Rojava Kürt devrimi ve Taksim isyanı, tam bir kader ortaklığı düzleminde bulunuyor.
Her ikisinin de asgari taleplerini özgürlük ve demokrasi oluşturuyor.
Bundandır ki Rojava Kürt devrimi; gerici, faşist, emperyalist güçlerce kuşatma altına alındı. Rojava’nın katillerinden biri olan AKP iktidarı da, Taksim ayaklanmasının örgütlü güçlerine yönelik intikam amaçlı gözaltı ve tutuklama terörünü kesintisizce sürdürüyor.
Rojava Kürt devriminin ve Taksim halk ayaklanmasının düşmanları da, dostları da ortaktır.
Suriye’de emperyalistlerin müdahalesiyle devreye sokulan gerici iç savaş koşullarında, iki gerici klikle arasına net sınırlar çizen Batı Kürdistan özgürlük hareketi, 19 Temmuz 2012’de devrimin kıvılcımını çakmıştı. Bölgede bulunan devlet kurumları Kürt halkının kontrolüne geçmiş, "Demokratik Özerklik" konusunda devrimsel nitelikte bir adım atılmıştı. Fiilen kendi kendilerini yönetir duruma gelmişlerdi.

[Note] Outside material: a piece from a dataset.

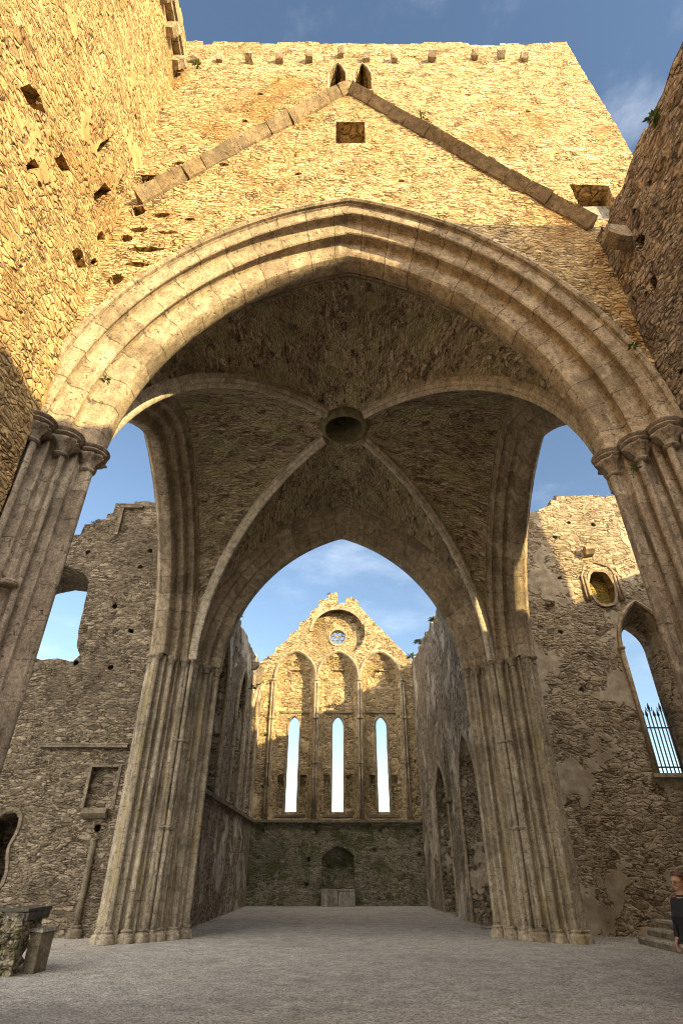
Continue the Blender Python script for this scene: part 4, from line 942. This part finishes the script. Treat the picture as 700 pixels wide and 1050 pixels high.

Suriye Kürtlerinin bu hamlesi, Başta Kuzey Kürdistan Kürtleri olmak üzere dünya Kürtlerinin ulusal özgürlük ve demokrasi mücadelesine çok önemli bir ivme kazandırdı.
Başta Türk devleti olmak üzere Ortadoğu’daki gerici iktidar ve güçler, emperyalistler, açıktan Rojava devrimini boğma konusunda anlaştılar. Tetikçileri ise El Kaide bağlantılı El Nusra çetesi ve Türk devleti emparyalist güçlerce devşirilen Özgür Suriye Ordusu'dur. Bu saldırıların örgütlendiği 26 Temmuz tarihli toplantının Gaziantep’te yapılmış olması ise ayrıca Türk devletinin üstlenmiş olduğu özel rolünü göstermektedir.
Qamişlo'da, Kürt Yüksek Konseyi Diplomasi Komitesi üyesi İsa Huso’nun bombalı saldırı sonucu yaşamını yitirmesinin ardından peş peşe Kürt bölgelerine yönelik katliam saldırılarının devreye sokulması, bu saldırıların halen kesintisizce sürmesi, Rojava devrimine yönelik kapsamlı bir stratejinin devrede olduğunu gösteriyor.
Dünya kamuoyunda ise tam bir sessizlik söz konusu. Bir halkın boğazlanması göz göre göre seyrediliyor. Batı Kürdistan halkına yönelik katliam saldırısının karşısına dikilmek, yurtsever, devrimci, sosyalist olmak bir yana “ben insanım” diyen her insanın insanlık borcudur. Kardeşlik borcudur.
Her dökülen Kürt kanından başta TC devleti ve ABD olmak üzere emperyalist gerici güçler sorumludur.
Avrupa’da sürmekte olana “Taksim tutsaklarına özgürlük kampanyası”yla Rojava Kürtlerine yönelik saldırıları protesto, bir zincirin halkaları gibidir. Aynı sürecin politik görevleri arasındadır. Bu her iki politik gündeme birlikte müdahale etme, Rojava ve Taksim kardeşliğini örmenin yanı sıra hem Kürt halkının onurlu barış mücadelesini güçlendirici rol oynar hem de Türküyle, Kürdüyle halklarımızın özgürlük ve demokrasi mücadelesini büyütür.